* _Available records_:

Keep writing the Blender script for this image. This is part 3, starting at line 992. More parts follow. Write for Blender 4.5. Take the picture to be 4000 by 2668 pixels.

* * *

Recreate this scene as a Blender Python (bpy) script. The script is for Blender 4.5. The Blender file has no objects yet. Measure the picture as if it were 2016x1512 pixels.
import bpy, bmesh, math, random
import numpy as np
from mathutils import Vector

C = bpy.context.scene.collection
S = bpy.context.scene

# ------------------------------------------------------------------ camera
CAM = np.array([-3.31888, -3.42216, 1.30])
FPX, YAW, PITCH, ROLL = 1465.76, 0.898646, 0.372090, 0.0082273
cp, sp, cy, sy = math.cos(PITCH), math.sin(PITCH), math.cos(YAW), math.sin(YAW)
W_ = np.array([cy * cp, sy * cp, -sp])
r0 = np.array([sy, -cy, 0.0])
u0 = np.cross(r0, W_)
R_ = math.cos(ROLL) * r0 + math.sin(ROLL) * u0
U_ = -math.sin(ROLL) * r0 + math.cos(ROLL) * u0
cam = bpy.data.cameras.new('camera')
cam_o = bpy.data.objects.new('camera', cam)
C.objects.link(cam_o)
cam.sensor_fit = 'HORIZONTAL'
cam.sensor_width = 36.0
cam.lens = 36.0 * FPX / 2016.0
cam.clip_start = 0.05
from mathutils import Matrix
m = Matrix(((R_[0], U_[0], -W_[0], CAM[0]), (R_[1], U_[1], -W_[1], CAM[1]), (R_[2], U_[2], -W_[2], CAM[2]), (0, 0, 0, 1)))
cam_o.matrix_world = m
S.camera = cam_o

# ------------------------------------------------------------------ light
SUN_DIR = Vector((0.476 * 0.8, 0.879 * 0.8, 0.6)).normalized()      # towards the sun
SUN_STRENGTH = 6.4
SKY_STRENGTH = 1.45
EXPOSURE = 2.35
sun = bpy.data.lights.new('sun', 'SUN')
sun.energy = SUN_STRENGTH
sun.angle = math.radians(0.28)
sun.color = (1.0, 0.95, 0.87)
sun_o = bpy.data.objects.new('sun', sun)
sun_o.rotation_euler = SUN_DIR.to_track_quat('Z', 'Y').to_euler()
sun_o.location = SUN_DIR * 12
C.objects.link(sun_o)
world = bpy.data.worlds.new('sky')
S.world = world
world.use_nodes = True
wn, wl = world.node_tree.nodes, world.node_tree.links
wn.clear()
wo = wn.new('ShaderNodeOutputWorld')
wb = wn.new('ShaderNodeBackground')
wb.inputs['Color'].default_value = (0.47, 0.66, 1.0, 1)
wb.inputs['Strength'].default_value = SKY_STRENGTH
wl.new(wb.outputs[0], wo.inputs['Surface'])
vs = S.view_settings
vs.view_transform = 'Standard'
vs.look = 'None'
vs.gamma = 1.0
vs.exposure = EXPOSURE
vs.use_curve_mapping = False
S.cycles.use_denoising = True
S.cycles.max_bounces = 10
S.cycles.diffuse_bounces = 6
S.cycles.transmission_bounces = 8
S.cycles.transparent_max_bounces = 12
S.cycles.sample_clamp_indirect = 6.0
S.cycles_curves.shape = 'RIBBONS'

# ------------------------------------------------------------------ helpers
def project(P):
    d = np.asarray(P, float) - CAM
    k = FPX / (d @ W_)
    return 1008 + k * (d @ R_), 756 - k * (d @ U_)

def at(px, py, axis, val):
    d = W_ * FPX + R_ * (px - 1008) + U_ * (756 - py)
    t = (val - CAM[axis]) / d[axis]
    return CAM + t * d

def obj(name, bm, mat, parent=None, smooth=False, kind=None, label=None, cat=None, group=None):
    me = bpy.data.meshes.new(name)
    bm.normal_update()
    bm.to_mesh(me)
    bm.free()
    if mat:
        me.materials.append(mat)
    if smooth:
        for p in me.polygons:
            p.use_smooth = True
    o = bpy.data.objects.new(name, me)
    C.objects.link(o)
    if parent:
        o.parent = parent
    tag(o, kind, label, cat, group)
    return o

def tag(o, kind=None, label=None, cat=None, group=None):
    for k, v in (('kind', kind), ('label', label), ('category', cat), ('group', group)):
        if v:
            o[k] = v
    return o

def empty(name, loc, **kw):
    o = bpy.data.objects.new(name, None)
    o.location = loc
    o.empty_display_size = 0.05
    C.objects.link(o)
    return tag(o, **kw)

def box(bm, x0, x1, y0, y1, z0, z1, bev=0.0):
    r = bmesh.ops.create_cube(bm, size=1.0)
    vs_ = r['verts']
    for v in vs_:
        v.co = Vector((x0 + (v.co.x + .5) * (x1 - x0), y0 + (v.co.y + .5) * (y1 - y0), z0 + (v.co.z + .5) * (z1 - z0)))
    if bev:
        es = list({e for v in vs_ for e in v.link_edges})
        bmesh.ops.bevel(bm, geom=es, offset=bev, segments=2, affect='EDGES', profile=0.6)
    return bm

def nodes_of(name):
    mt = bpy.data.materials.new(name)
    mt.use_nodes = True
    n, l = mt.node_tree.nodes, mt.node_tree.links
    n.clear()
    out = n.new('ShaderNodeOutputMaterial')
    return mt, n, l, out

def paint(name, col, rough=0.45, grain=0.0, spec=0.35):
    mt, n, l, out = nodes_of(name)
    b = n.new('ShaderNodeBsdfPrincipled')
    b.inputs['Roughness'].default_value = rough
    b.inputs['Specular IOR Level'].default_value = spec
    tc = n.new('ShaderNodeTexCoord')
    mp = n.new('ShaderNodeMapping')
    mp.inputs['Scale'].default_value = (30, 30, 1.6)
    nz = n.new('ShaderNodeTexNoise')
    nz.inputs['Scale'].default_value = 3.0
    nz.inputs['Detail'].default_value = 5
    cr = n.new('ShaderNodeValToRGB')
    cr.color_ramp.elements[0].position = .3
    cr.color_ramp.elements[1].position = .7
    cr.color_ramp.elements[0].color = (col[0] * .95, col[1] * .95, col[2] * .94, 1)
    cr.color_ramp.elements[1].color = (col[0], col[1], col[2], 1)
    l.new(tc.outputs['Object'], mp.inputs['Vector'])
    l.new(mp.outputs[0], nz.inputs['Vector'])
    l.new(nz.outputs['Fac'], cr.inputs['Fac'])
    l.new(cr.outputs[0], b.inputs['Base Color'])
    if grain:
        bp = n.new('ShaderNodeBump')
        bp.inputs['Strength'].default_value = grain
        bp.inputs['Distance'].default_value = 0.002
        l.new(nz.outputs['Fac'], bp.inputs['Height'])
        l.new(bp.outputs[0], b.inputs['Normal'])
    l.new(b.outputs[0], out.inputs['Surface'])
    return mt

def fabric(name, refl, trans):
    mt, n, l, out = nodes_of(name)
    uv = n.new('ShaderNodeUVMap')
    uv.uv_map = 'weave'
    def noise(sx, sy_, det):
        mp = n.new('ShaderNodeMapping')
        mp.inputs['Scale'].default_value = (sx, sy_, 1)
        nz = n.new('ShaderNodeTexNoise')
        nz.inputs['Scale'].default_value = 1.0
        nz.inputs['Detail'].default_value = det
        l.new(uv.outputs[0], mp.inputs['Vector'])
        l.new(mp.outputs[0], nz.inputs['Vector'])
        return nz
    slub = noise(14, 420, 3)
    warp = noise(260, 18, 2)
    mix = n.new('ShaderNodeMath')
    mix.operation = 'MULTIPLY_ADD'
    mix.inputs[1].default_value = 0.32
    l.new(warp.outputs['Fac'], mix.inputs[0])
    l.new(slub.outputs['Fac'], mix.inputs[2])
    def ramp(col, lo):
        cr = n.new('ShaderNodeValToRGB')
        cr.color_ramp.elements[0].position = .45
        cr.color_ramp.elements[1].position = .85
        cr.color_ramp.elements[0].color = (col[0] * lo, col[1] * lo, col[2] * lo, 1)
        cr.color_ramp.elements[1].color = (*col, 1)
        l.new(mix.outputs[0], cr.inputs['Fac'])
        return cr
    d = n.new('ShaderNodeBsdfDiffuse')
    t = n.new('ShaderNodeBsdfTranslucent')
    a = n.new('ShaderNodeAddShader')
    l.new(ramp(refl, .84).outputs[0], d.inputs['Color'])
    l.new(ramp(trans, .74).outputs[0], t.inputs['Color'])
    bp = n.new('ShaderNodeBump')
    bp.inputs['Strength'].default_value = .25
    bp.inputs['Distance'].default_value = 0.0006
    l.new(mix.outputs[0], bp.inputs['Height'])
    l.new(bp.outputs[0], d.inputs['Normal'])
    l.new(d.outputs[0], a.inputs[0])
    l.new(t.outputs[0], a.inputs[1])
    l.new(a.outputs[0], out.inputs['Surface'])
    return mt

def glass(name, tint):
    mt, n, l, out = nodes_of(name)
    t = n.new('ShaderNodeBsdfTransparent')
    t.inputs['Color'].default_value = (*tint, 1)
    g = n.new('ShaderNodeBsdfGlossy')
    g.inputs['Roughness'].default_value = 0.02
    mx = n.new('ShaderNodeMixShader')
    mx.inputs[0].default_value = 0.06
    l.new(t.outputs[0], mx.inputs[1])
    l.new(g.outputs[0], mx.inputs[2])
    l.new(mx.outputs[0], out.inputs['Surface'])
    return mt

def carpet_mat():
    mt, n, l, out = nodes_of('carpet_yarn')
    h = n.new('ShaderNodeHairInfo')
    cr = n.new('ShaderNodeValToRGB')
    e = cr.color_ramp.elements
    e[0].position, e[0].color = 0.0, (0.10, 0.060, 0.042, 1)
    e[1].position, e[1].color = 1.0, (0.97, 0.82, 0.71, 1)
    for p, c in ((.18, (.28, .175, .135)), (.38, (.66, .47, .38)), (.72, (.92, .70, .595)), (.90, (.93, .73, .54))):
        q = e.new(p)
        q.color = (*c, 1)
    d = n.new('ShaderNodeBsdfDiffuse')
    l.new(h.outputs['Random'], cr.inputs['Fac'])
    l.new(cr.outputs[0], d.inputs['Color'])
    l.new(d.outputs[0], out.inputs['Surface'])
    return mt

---

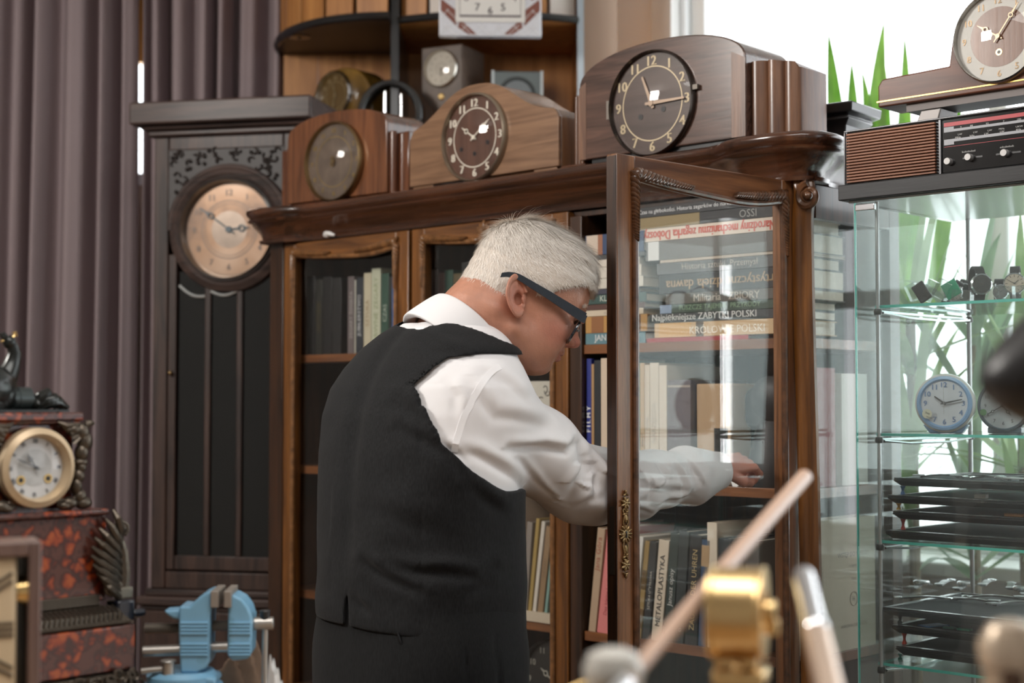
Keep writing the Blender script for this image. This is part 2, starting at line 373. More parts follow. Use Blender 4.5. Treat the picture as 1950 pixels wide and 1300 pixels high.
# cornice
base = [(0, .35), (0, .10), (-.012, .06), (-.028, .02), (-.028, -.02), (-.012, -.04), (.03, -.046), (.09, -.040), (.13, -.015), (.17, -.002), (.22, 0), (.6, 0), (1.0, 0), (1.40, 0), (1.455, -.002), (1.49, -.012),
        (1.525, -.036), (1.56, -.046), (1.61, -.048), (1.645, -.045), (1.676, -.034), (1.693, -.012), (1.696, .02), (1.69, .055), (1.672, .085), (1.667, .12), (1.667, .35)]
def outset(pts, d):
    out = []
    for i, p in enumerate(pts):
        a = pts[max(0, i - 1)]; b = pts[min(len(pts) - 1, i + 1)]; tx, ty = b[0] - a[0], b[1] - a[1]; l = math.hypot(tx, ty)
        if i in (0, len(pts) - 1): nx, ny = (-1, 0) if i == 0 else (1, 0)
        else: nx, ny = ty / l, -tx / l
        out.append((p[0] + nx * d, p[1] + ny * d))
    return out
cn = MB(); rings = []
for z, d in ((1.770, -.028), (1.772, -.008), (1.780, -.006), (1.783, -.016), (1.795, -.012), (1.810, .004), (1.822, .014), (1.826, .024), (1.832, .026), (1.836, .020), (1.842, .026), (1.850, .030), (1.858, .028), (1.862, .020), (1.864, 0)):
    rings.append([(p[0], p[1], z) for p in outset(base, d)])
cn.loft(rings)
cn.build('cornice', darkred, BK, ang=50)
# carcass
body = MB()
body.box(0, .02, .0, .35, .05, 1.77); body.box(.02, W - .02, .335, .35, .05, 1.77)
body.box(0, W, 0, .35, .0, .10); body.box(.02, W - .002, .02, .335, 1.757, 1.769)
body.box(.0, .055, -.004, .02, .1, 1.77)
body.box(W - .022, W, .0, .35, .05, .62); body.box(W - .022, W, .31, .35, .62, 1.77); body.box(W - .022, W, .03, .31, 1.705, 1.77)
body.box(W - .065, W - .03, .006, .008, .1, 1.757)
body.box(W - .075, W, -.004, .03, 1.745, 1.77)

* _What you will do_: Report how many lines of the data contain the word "image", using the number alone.

* _Written answer_: 2